§ **Directive**:
Check every line of the entries for "with", and copy the lines that hold it.

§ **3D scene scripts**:
-- Start --

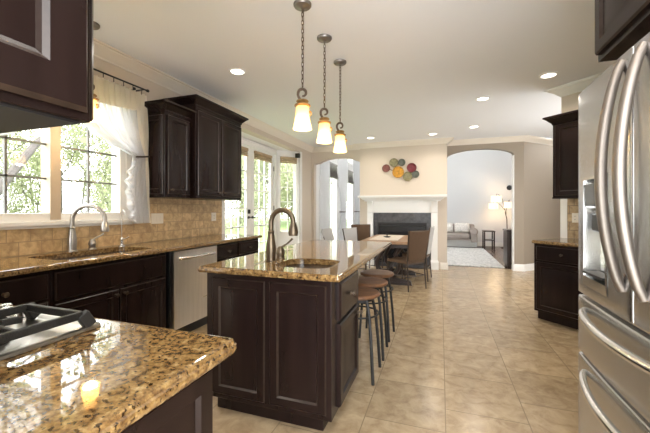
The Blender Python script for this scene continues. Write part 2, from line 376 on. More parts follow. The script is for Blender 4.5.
def window(n, M4, w, z0, z1, nx, nz, lab, fw=.055, sash=1, mm_='white_trim', hw=.009):
    t = thing('window_%d' % n, lab, 'window', kind='structure'); t.matrix_world = M4
    m = MB(); m.box(-.0, -.018, z0, fw, .10, z1); m.box(w - fw, -.018, z0, w, .10, z1); m.box(fw, -.018, z0, w - fw, .10, z0 + fw); m.box(fw, -.018, z1 - fw, w - fw, .10, z1)
    m.build('window_frame', 'white_trim', t, bevel=.004)
    sw = (w - fw * (sash + 1)) / sash
    if sash > 1:
        mm = MB()
        for k in range(1, sash): mm.box(fw + k * (sw + fw) - fw - .008, -.022, z0 + .01, fw + k * (sw + fw) + .008, .10, z1 - .01)
        mm.build('mullion', 'mullion', t, bevel=.004)
    g = MB(); gl = MB()
    for k in range(sash):
        xa = fw + k * (sw + fw); xb = xa + sw; za, zb = z0 + fw, z1 - fw
        for q in range(1, nx): g.box(xa + (xb - xa) * q / nx - hw, .028, za, xa + (xb - xa) * q / nx + hw, .052, zb)
        for q in range(1, nz): g.box(xa, .028, za + (zb - za) * q / nz - hw, xb, .052, za + (zb - za) * q / nz + hw)
        gl.box(xa, .038, za, xb, .043, zb)
    g.build('muntins', mm_, t); gl.build('glass', 'glass', t, smooth=False)
    return t
window(1, Matrix.Translation((-3.0, WY0, 0)) @ Matrix.Rotation(PI / 2, 4, 'Z'), WY1 - WY0, WZ0, WZ1, 2, 4, 'double casement window over the sink', fw=.065, sash=2, mm_='muntin', hw=.008)
b = MB(); b.box(-3.10, WY0 - .1, 1.135, -2.95, WY1 + .1, 1.17); b.box(-3.0, WY0 - .07, 1.115, -2.975, WY1 + .07, 1.135); b.box(-3.0, WY0 - .08, 1.17, -2.98, WY0, WZ1 + .07); b.box(-3.0, WY1, 1.17, -2.98, WY1 + .06, WZ1 + .07); b.box(-3.0, WY0, WZ1, -2.98, WY1, WZ1 + .07)
struct('trim_4', b, 'white_trim', label='white sill and casing of the sink window', cat='trim', bevel=.004)
window(2, wmat(-3.4, 6.5, 45) @ Matrix.Translation((.05, 0, 0)), .466, .74, 2.47, 2, 5, 'narrow gridded window in the angled bay wall', fw=.05)
window(3, wmat(-3.0, 4.1, 135) @ Matrix.Translation((.05, 0, 0)), .466, .74, 2.47, 2, 5, 'narrow window of the bay behind the counter end', fw=.05)

# far wall with curved opening
b = MB()
b.box(-3.0, 7.6, 0, -2.93, 7.75, ZC)
top = [(-2.93, 2.38), (-2.88, 2.395), (-2.82, 2.395), (-2.72, 2.44), (-2.58, 2.485), (-2.4, 2.505), (-2.2, 2.505), (-2.02, 2.48), (-1.88, 2.43), (-1.76, 2.38)]
b.prism(top + [(-1.76, ZC), (-2.93, ZC)], 7.6, 7.75, 'xz')
struct('wall_far', b, 'wall', label='beige wall with the curved opening beside the fireplace')
b = MB().box(-1.76, 7.5, 0, .13, 7.95, ZC); struct('wall_chimney', b, 'wall', label='warm beige chimney breast above the mantel')
ar = [(.13, 2.405)] + [(.13 + .655 + .655 * math.cos(math.radians(a)) * 1.0, 2.405 + .165 * math.sin(math.radians(a))) for a in range(170, 0, -10)] + [(1.44, 2.405)]
b = MB(); b.prism(ar + [(1.44, ZC), (.13, ZC)], 7.8, 7.95, 'xz'); b.box(1.44, 7.8, 0, 1.62, 7.95, ZC)
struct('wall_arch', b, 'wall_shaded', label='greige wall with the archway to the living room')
b = MB().box(1.425, 7.79, .13, 1.442, 7.96, 2.40); struct('trim_5', b, 'white_trim', label='white lining on the archway jamb', cat='trim')
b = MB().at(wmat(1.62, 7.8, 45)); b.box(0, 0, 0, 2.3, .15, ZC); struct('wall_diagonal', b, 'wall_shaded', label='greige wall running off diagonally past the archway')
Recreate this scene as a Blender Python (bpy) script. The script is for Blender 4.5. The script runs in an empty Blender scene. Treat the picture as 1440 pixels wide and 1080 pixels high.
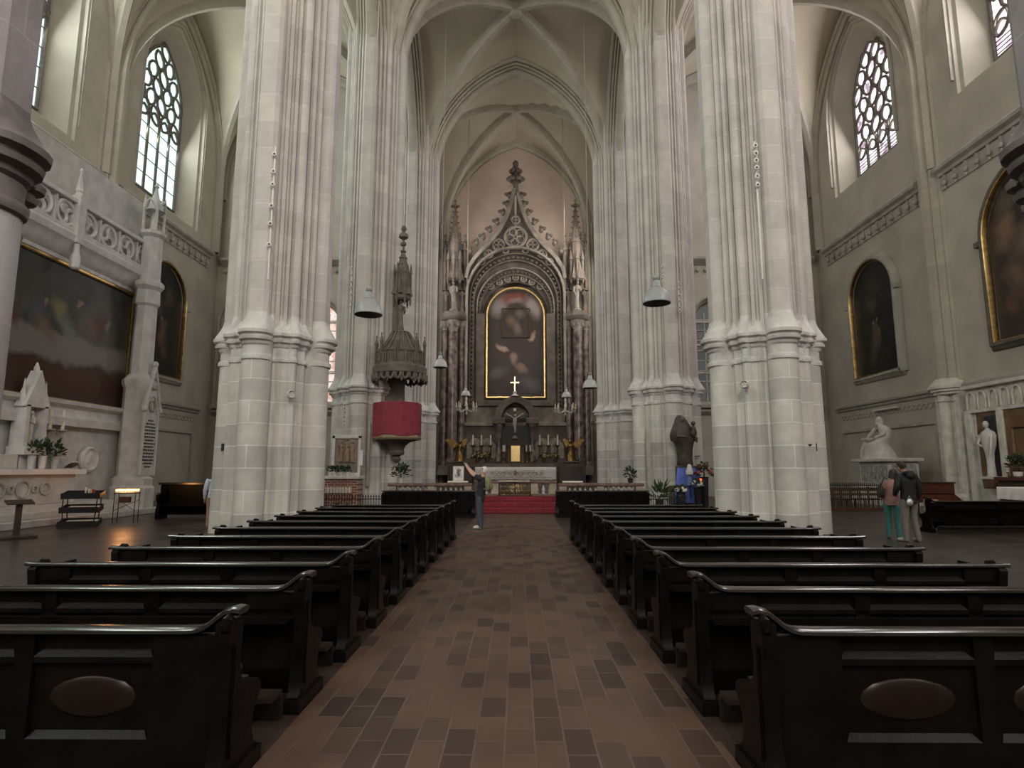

-- End --

§ **Expected answer**:
# far wall with curved opening
struct('wall_far', b, 'wall', label='beige wall with the curved opening beside the fireplace')
struct('wall_arch', b, 'wall_shaded', label='greige wall with the archway to the living room')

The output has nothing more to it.